The Bitrix Virtual Appliance 2.0 runs both social collaboration and e-commerce functionality as part of a cloud-based Intranet or Internet solution. It is designed for small and midsized businesses (SMBs) and claims to cut overall Web costs by 50%.

The announcement represents Bitrix's answers to some of the most pressing questions in the business social networking space. Should this be a separate program or an add-on? Bitrix says an add-on. Where should it live? Bitrix makes it part of a CMS. Does it need to be a separate piece of hardware or software? Bitrix suggests it should not. Bitrix is also trying to answer some larger questions. How are you going to get people to use this stuff? By integrating it with existing functionality. And how are you going to get managers to trust this stuff? With patience and security built-in.

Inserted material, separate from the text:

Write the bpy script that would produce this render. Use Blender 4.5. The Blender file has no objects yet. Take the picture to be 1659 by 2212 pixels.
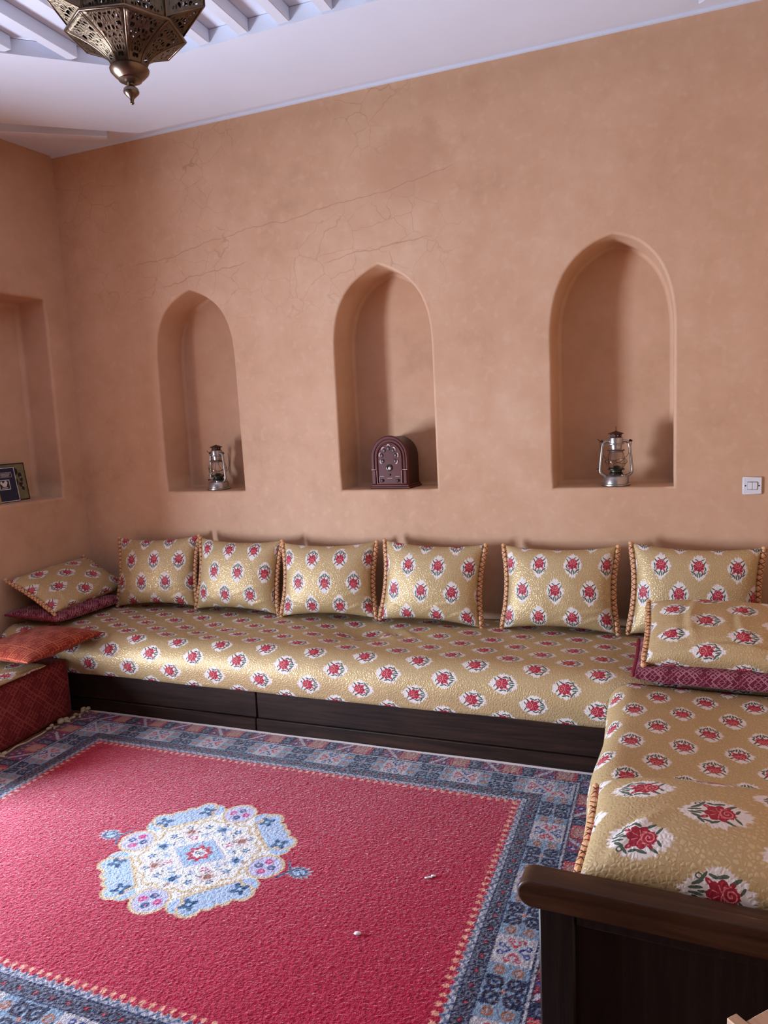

Sergei Rizhikov, a Russian national, founded Bitrix in 1998, with an American office in Alexandria, Va. The company is a major player in the Russian software market, and is becoming a major American Intranet player as well. It has partner status with Microsoft, Oracle, and mySQL and is privately held. The company may be best known for having sponsored a competition in 2009 designed to test its own security.

In a blog post the week the software dropped, marketing director Denis Zenkin wrote that SMBs have not yet moved toward the cloud or software as a service (SaaS) because they don't trust the new technology.

"Trust kills paranoia. The collaboration software vendors are obligated, therefore, to educate the market, foster trust, and dispel the common misperceptions. It takes time," Zenkin wrote just a few days after Bitrix announced a host of new security and back-up features for its software.

Security and patience seem to be the keywords to Bitrix' strategy.